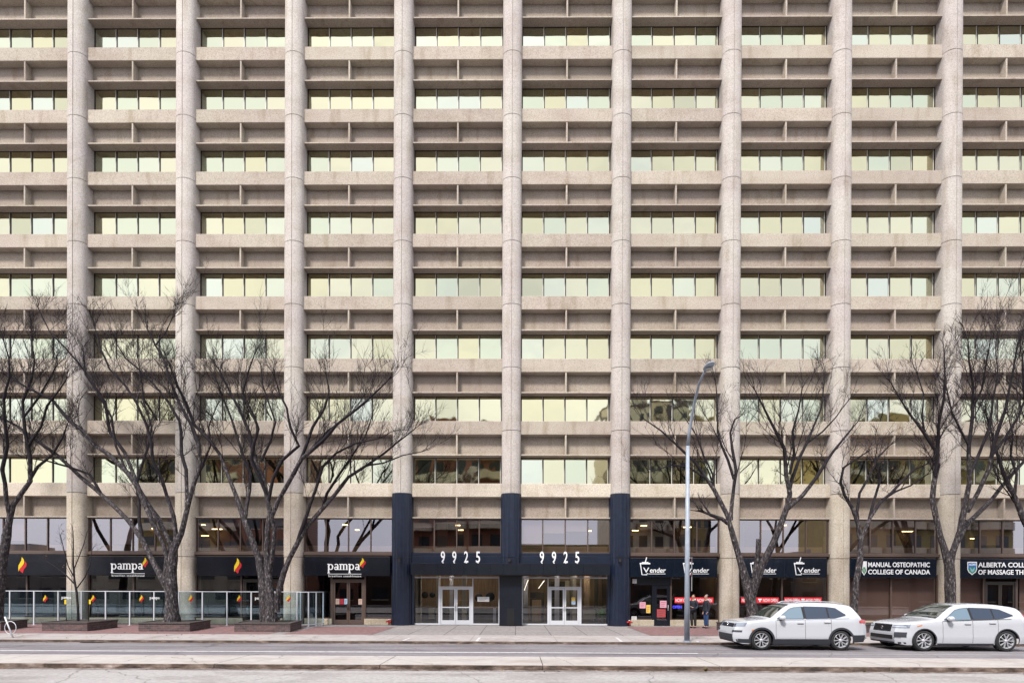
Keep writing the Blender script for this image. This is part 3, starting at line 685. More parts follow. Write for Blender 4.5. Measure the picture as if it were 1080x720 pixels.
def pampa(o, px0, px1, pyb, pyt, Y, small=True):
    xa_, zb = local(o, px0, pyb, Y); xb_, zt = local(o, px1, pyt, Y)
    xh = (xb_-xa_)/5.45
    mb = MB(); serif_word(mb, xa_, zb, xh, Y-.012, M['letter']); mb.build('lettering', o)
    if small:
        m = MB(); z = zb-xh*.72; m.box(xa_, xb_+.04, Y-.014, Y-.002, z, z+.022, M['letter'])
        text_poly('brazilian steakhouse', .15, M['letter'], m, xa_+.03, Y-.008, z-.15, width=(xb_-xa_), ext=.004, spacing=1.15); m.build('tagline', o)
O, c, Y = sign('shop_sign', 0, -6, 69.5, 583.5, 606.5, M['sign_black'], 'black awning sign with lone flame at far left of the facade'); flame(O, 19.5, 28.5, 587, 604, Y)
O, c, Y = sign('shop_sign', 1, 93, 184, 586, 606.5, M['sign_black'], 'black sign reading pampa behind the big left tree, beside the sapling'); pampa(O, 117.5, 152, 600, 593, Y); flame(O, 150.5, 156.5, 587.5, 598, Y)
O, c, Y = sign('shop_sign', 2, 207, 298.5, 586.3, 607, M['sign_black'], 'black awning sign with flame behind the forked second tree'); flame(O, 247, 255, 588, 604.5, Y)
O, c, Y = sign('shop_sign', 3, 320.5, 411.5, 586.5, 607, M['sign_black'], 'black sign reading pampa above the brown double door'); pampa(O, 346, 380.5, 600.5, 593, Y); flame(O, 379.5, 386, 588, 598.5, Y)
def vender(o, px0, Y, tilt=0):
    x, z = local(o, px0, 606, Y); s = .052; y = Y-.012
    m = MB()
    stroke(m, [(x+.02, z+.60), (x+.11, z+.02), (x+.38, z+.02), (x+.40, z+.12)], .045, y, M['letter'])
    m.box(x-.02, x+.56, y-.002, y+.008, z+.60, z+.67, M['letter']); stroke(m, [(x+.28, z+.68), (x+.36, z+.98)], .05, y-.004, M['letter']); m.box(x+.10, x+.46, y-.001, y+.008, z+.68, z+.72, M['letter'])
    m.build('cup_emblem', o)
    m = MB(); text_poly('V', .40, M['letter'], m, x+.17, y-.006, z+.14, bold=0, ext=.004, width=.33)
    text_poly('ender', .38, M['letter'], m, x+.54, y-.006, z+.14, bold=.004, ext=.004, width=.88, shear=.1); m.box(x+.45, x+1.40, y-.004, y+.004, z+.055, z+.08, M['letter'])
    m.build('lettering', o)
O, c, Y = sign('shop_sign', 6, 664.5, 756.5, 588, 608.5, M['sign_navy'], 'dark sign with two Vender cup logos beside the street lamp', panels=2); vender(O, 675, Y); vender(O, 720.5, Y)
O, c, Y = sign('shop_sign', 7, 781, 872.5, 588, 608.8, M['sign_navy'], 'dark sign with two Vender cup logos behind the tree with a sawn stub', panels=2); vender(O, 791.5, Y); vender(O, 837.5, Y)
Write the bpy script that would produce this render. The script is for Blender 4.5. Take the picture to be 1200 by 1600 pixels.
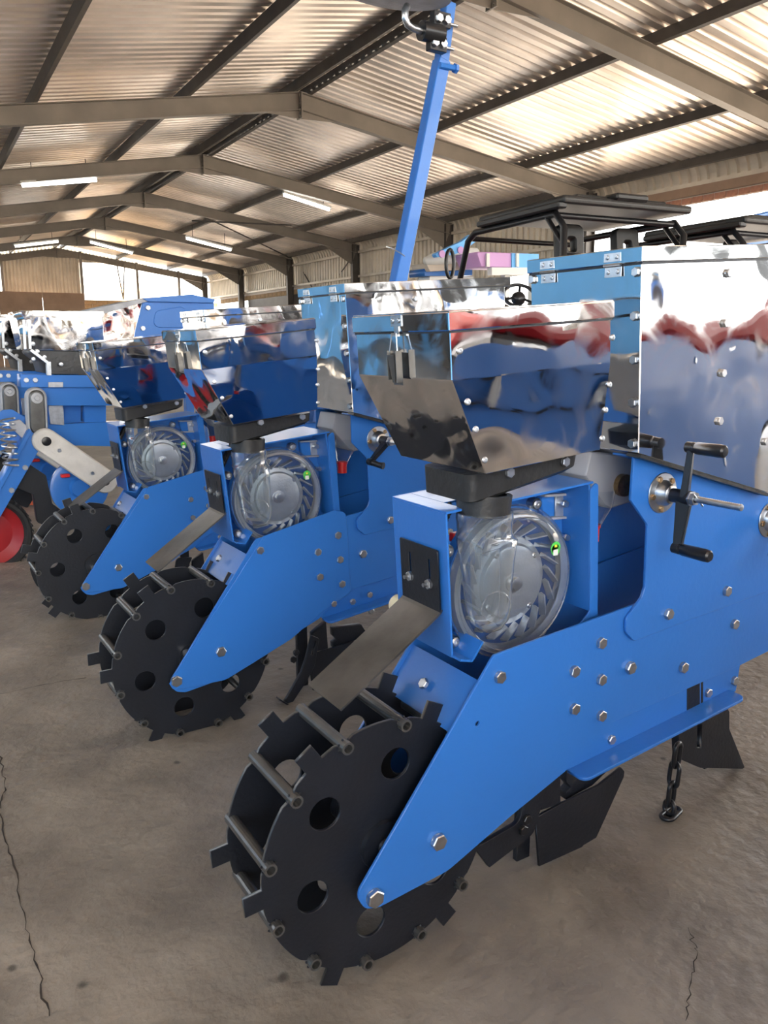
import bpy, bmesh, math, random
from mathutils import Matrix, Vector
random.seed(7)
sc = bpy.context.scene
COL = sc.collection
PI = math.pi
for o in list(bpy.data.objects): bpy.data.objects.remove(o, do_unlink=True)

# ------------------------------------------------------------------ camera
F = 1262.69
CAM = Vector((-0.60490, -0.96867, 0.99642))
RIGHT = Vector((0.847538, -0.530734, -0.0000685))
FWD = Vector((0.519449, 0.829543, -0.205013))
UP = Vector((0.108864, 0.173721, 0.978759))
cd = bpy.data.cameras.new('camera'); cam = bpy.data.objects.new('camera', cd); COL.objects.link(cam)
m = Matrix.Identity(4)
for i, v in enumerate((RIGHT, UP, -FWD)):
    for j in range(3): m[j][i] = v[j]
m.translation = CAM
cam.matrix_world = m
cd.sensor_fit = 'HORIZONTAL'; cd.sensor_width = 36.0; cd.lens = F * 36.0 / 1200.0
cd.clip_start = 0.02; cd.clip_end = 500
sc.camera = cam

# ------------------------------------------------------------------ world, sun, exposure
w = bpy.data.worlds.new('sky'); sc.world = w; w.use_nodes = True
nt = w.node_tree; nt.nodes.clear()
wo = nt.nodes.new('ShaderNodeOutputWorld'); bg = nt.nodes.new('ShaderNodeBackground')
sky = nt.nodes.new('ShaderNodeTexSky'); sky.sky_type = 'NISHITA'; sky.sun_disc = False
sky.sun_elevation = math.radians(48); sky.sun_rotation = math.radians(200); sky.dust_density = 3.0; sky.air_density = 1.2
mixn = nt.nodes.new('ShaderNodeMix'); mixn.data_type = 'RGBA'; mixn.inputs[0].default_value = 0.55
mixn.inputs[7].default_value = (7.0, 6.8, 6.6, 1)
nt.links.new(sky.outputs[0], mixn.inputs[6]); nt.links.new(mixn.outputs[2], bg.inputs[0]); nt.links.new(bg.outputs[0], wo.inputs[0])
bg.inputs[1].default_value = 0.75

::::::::

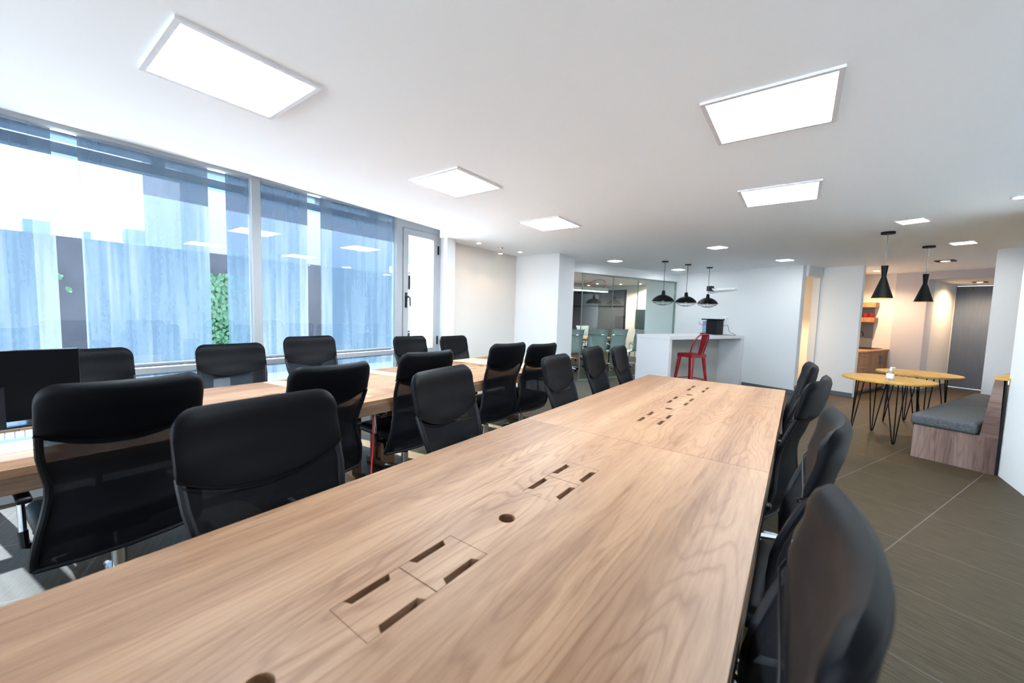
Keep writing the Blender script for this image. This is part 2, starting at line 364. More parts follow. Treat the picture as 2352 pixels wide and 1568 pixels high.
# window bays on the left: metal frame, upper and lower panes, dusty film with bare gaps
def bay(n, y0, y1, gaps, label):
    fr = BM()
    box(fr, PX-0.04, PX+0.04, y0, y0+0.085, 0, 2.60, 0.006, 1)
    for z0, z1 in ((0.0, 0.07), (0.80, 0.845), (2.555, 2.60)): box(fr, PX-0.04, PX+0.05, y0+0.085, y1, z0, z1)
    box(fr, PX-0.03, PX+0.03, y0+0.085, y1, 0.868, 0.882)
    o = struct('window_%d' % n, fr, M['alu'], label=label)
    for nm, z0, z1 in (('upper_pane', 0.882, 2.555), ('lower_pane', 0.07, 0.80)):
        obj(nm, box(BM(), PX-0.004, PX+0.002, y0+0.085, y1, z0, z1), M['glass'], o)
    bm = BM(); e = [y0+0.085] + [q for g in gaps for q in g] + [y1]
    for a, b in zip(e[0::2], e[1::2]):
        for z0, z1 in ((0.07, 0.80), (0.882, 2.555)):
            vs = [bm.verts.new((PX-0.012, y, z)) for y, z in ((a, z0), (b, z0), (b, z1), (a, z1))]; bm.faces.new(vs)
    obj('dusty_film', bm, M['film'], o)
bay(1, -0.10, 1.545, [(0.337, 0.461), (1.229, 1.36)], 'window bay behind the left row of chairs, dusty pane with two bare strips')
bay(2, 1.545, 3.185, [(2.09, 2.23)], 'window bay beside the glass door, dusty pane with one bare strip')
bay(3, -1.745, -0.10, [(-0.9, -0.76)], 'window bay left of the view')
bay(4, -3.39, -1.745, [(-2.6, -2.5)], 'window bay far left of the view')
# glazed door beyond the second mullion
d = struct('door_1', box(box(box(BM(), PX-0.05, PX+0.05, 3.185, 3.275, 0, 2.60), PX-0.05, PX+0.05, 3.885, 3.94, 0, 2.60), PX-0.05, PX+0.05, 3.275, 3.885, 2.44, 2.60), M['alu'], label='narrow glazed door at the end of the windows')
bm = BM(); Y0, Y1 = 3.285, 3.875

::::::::

▸ **Problem statement**
Nothing but the lines from the one with "Write the bpy" down to the one with "sc.camera = cam" should be printed, both of them included. Leave out the pictures.

▸ **Completed task**
Write the bpy script that would produce this render. The script is for Blender 4.5. Take the picture to be 1200 by 1600 pixels.
import bpy, bmesh, math, random
from mathutils import Matrix, Vector
random.seed(7)
sc = bpy.context.scene
COL = sc.collection
PI = math.pi
for o in list(bpy.data.objects): bpy.data.objects.remove(o, do_unlink=True)

# ------------------------------------------------------------------ camera
F = 1262.69
CAM = Vector((-0.60490, -0.96867, 0.99642))
RIGHT = Vector((0.847538, -0.530734, -0.0000685))
FWD = Vector((0.519449, 0.829543, -0.205013))
UP = Vector((0.108864, 0.173721, 0.978759))
cd = bpy.data.cameras.new('camera'); cam = bpy.data.objects.new('camera', cd); COL.objects.link(cam)
m = Matrix.Identity(4)
for i, v in enumerate((RIGHT, UP, -FWD)):
    for j in range(3): m[j][i] = v[j]
m.translation = CAM
cam.matrix_world = m
cd.sensor_fit = 'HORIZONTAL'; cd.sensor_width = 36.0; cd.lens = F * 36.0 / 1200.0
cd.clip_start = 0.02; cd.clip_end = 500
sc.camera = cam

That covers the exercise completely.